Common Pitfalls and How to Avoid Them
Bringing a non‑executive onto your board brings clear benefits, but it’s not without some challenges. Here are the main risks, and how to avoid them:- Role confusion: Clarity is key. Be clear that the NED is not there for daily management or operational tasks – spell this out in their service contract.
- Over-reliance or “figurehead” status: Use your NED’s expertise, but don’t expect them to do an executive’s job. Equally, don’t appoint a NED just as a box-ticking exercise - they need to be empowered to challenge and add value.
- Personal liability: NEDs sometimes underestimate that they carry personal legal risk. Make sure your NED understands their statutory duties, and that you have appropriate indemnity arrangements in place.

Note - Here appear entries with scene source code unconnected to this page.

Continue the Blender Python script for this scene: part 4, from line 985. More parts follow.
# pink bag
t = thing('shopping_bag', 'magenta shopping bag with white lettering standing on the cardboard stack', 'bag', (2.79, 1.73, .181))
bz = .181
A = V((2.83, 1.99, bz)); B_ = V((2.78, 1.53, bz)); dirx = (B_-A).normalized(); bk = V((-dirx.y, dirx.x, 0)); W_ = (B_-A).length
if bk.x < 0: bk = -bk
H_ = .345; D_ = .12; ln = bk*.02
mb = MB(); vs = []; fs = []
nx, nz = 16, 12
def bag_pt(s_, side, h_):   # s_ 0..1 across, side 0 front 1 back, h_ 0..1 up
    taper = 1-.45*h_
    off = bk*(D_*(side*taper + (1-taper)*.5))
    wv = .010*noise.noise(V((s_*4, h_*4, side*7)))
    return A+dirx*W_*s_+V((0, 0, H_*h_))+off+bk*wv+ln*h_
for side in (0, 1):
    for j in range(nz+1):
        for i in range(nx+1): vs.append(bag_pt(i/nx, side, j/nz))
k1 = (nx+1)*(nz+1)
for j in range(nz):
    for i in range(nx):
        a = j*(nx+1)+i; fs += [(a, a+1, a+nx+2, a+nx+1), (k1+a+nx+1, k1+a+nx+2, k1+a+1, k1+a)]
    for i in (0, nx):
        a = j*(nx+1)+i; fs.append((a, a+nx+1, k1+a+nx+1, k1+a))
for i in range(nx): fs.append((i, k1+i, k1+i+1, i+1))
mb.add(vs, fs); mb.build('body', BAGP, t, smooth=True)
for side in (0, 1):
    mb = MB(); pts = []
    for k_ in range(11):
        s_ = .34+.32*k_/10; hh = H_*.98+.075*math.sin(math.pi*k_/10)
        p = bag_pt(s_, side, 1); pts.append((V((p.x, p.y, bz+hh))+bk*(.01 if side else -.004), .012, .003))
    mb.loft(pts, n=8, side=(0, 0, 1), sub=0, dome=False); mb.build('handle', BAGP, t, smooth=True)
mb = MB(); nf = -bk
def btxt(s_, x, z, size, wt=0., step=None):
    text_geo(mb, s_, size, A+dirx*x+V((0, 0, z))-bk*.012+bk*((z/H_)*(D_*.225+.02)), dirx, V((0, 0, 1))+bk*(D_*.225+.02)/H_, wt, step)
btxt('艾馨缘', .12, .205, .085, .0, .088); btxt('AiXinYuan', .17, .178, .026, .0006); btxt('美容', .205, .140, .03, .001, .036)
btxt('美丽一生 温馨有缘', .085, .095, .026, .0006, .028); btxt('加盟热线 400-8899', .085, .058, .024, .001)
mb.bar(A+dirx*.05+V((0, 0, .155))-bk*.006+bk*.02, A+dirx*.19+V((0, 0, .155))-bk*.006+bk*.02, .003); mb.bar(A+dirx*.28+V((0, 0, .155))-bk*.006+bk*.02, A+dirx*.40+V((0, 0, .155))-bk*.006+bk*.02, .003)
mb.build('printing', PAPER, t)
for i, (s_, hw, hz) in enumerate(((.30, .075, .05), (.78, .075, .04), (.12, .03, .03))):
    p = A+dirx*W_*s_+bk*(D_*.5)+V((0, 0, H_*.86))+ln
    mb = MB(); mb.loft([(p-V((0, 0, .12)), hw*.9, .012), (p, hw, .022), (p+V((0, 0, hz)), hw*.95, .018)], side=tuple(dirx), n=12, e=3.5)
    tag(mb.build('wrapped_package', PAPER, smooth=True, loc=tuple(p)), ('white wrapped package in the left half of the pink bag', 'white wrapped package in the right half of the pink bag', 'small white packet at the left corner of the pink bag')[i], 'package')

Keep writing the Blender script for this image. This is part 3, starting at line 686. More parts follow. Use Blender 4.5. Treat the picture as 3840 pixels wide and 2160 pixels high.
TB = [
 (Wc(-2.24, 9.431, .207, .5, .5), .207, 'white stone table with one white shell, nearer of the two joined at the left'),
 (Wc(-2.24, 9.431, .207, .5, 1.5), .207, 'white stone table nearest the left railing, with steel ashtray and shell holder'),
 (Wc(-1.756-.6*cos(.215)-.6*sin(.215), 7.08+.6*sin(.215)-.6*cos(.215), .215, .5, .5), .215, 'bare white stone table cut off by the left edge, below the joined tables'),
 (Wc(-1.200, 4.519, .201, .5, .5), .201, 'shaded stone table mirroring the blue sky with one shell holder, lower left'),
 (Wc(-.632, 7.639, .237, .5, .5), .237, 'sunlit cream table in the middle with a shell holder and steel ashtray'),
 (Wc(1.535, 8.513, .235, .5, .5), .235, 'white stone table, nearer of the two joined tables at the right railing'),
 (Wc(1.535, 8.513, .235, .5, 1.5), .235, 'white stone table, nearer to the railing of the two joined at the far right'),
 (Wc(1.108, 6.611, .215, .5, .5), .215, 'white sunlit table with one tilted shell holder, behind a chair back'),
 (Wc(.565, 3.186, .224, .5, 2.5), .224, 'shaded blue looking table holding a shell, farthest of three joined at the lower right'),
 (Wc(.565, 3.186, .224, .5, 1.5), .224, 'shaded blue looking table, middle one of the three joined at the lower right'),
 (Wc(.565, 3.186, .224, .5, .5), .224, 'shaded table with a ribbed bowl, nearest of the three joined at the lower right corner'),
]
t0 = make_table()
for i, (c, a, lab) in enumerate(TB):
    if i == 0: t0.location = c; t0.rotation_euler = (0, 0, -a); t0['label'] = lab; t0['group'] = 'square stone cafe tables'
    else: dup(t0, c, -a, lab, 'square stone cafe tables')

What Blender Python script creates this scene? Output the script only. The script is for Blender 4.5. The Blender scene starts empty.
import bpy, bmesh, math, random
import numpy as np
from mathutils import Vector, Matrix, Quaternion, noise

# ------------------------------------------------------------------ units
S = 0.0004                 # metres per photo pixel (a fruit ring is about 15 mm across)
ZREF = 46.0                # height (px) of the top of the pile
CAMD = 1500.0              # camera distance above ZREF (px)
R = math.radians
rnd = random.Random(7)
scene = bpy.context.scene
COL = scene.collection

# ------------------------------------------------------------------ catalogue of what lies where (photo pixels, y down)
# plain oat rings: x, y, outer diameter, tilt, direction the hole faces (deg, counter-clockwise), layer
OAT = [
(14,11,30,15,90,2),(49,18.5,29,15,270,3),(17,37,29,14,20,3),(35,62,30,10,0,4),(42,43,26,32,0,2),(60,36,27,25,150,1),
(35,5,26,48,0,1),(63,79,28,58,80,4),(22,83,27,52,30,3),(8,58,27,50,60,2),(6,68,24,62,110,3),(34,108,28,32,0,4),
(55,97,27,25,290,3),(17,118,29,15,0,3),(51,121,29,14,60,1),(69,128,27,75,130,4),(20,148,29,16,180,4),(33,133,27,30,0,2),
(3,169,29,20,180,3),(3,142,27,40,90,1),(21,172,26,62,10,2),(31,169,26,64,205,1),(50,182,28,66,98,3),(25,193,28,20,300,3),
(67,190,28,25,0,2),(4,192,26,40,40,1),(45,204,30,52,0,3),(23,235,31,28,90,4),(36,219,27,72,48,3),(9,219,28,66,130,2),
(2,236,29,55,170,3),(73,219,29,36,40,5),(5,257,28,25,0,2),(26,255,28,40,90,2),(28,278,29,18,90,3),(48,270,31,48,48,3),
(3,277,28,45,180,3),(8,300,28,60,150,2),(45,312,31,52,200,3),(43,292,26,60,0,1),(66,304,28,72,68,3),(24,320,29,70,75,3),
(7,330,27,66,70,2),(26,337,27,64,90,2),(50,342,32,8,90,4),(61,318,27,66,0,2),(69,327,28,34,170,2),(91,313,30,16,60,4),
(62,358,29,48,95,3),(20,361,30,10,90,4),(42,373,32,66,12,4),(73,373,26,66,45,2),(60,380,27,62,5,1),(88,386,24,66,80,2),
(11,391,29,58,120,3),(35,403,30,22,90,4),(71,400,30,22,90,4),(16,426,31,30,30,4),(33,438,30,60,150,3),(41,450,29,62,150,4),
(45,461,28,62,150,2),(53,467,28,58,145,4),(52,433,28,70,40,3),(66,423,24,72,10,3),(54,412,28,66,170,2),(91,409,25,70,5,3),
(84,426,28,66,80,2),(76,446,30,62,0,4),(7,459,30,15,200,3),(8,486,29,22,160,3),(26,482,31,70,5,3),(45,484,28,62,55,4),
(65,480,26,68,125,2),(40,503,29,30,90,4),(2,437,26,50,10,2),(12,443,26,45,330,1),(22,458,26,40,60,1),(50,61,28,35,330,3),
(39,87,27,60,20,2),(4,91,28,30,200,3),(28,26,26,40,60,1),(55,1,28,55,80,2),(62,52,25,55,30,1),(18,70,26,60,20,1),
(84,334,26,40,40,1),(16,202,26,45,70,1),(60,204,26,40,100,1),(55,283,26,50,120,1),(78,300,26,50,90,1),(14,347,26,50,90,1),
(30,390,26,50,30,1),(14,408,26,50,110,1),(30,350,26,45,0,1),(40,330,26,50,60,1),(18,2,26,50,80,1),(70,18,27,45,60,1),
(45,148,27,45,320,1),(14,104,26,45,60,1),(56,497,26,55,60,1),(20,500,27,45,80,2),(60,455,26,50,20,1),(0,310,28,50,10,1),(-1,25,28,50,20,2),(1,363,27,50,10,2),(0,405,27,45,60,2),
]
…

- Ineffective board dynamics: Set ground rules for debate, information sharing and board culture at the outset - to help your NED integrate and add real strategic value.
What Legal Documents Do You Need?
Just as with any director appointment, you’ll want to make sure your legal docs are in order from the start. Typical documents include:- Board resolution – formally approving the appointment and recording it at Companies House.
- Director’s service contract or letter of appointment – setting out duties, expectations and remuneration.
- Shareholders’ Agreement – covering board decision-making, voting rights, and removal procedures for directors.
- Indemnity agreement – giving your NED peace of mind that the company will cover certain liabilities, in accordance with legal limits.
Other FAQ: NEDs, Board Size & Corporate Structure
Thinking about taking the next step? Here are some questions we often hear:- How many non‑executives should I appoint? There’s no legal minimum or maximum. Many early-stage startups begin with a single NED, but as your business grows, you may wish to appoint more for a well-rounded board.
- Do NEDs need to be shareholders? No, there’s no requirement for a NED to own shares. However, some companies choose to offer share options as part of remuneration.
- Can a NED work for multiple companies? Yes - but always check there’s no conflict of interest between directorships, especially in competing companies.
- Is a non‑executive director the same as a company secretary? No. A company secretary is an officer handling compliance and administration; a NED is a board member focused on strategy and oversight.
Where Can I Find More Support?
Running a board and ensuring proper governance is a big job - and it’s normal to feel uncertain about the best way to move forward. If you’re considering appointing a non‑executive director and want to make sure your board is protected and compliant, it’s wise to speak with a qualified expert who understands UK boardrooms and the law. At Sprintlaw, we specialise in supporting small businesses and startups with the right legal documents, structuring advice, and ongoing support as you build your team and scale. Avoid costly missteps - invest in your business’s future by getting tailored legal guidance from day one.Key Takeaways
- Non‑executive directors (NEDs) offer valuable independent insight, strategic advice, and oversight to any board - especially for startups or rapidly growing businesses.
- NEDs are not employees and do not manage day-to-day operations, but they share the same legal duties and potential liabilities as executive directors under UK law.
- Appointing a NED signals strong governance to investors and can fill skills gaps on your board, supporting sustainable growth and good risk management.
- Clarity on role expectations, robust legal documents, and a strong board culture are crucial for getting the most from your non‑executive director.
- Ensure your appointments and documents comply with UK legal standards - seek advice from a legal expert to protect both your company and your directors from day one.